Would you transcribe the whole listing exactly, minus its pictures?
* * * * *
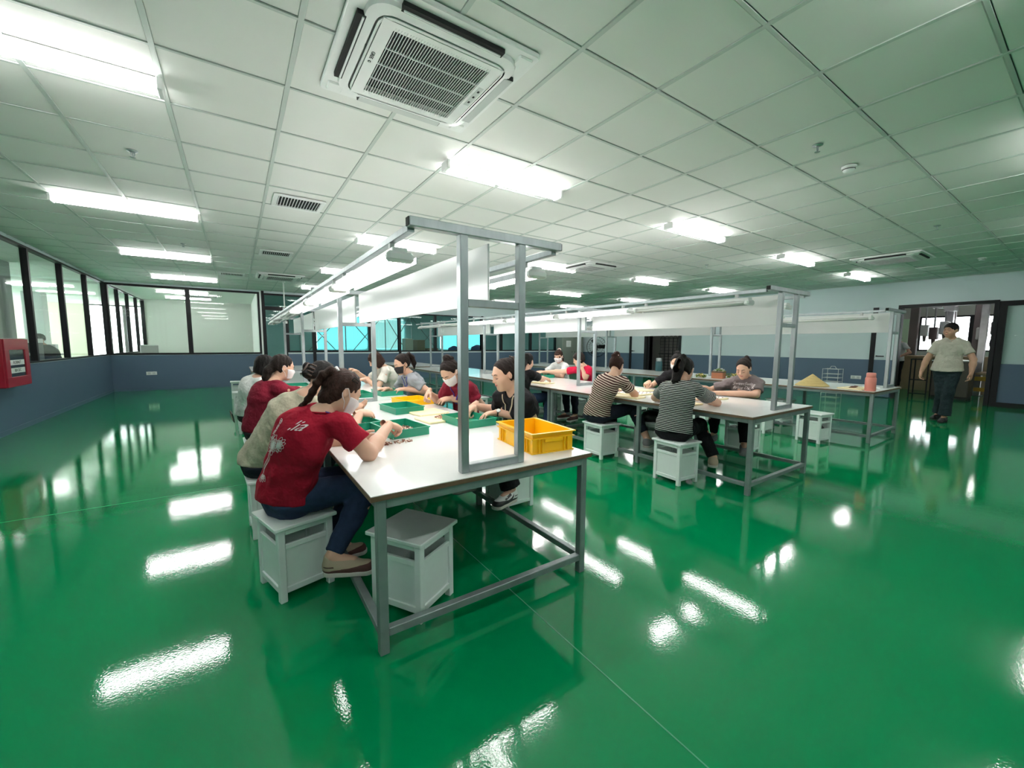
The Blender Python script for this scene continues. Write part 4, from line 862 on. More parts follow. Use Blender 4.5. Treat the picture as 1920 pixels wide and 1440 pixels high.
def joinm(*ms):
    V, Q, n = [], [], 0
    for v, q in ms: V.append(v); Q.append(q+n); n += len(v)
    return np.concatenate(V), np.concatenate(Q)
# ---- head (x forward, y left, z up), grown once
def head_field(h=.0045):
    f = Field((-.14, -.11, -.20), (.14, .11, .15), h)
    f.add(ell((-.012, 0, .035), (.095, .076, .088))); f.add(ell((.02, 0, -.02), (.071, .063, .095)), .03); f.add(ell((.034, 0, -.075), (.050, .047, .043)), .03)
    f.add(ball((.070, 0, -.098), .017), .03)
    for s in (-1, 1): f.add(ball((.052, s*.034, -.03), .030), .03)
    f.add(cone((.076, .028, .024), (.076, -.028, .024), .015, .015), .02)
    for s in (-1, 1): f.add(ball((.102, s*.031, .006), .018), .016, True)
    for s in (-1, 1): f.add(ell((.0765, s*.031, .004), (.0125, .0155, .0105)), .004)
    f.add(cone((.087, 0, .014), (.103, 0, -.022), .0075, .0125), .012)
    for s in (-1, 1): f.add(ball((.094, s*.011, -.026), .0085), .008)
    f.add(ell((.0875, 0, -.0505), (.0085, .021, .0055)), .006); f.add(ell((.0855, 0, -.0605), (.009, .018, .006)), .006)
    f.add(cone((-.018, 0, -.07), (-.045, 0, -.175), .048, .051), .03)
    for s in (-1, 1): f.add(ell((-.012, s*.078, -.004), (.018, .008, .031)), .008); f.add(ell((-.009, s*.087, 0), (.010, .006, .018)), .004, True)
    return f
HF = head_field(); HEAD = HF.mesh(); HVERT = HEAD[0]
def surf(y, z):
    """x of the face surface at (y, z)"""
    i = int(round((y-HF.lo[1])/HF.h)); k = int(round((z-HF.lo[2])/HF.h)); col = HF.f[:, i, k]; w = np.where(col < 0)[0]
    return HF.lo[0]+HF.h*(w[-1]+.5) if len(w) else .05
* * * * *
CORRECT OUTPUT:
The Blender Python script for this scene continues. Write part 4, from line 862 on. More parts follow. Use Blender 4.5. Treat the picture as 1920 pixels wide and 1440 pixels high.
def joinm(*ms):
    V, Q, n = [], [], 0
    for v, q in ms: V.append(v); Q.append(q+n); n += len(v)
    return np.concatenate(V), np.concatenate(Q)
# ---- head (x forward, y left, z up), grown once
def head_field(h=.0045):
    f = Field((-.14, -.11, -.20), (.14, .11, .15), h)
    f.add(ell((-.012, 0, .035), (.095, .076, .088))); f.add(ell((.02, 0, -.02), (.071, .063, .095)), .03); f.add(ell((.034, 0, -.075), (.050, .047, .043)), .03)
    f.add(ball((.070, 0, -.098), .017), .03)
    for s in (-1, 1): f.add(ball((.052, s*.034, -.03), .030), .03)
    f.add(cone((.076, .028, .024), (.076, -.028, .024), .015, .015), .02)
    for s in (-1, 1): f.add(ball((.102, s*.031, .006), .018), .016, True)
    for s in (-1, 1): f.add(ell((.0765, s*.031, .004), (.0125, .0155, .0105)), .004)
    f.add(cone((.087, 0, .014), (.103, 0, -.022), .0075, .0125), .012)
    for s in (-1, 1): f.add(ball((.094, s*.011, -.026), .0085), .008)
    f.add(ell((.0875, 0, -.0505), (.0085, .021, .0055)), .006); f.add(ell((.0855, 0, -.0605), (.009, .018, .006)), .006)
    f.add(cone((-.018, 0, -.07), (-.045, 0, -.175), .048, .051), .03)
    for s in (-1, 1): f.add(ell((-.012, s*.078, -.004), (.018, .008, .031)), .008); f.add(ell((-.009, s*.087, 0), (.010, .006, .018)), .004, True)
    return f
HF = head_field(); HEAD = HF.mesh(); HVERT = HEAD[0]
def surf(y, z):
    """x of the face surface at (y, z)"""
    i = int(round((y-HF.lo[1])/HF.h)); k = int(round((z-HF.lo[2])/HF.h)); col = HF.f[:, i, k]; w = np.where(col < 0)[0]
    return HF.lo[0]+HF.h*(w[-1]+.5) if len(w) else .05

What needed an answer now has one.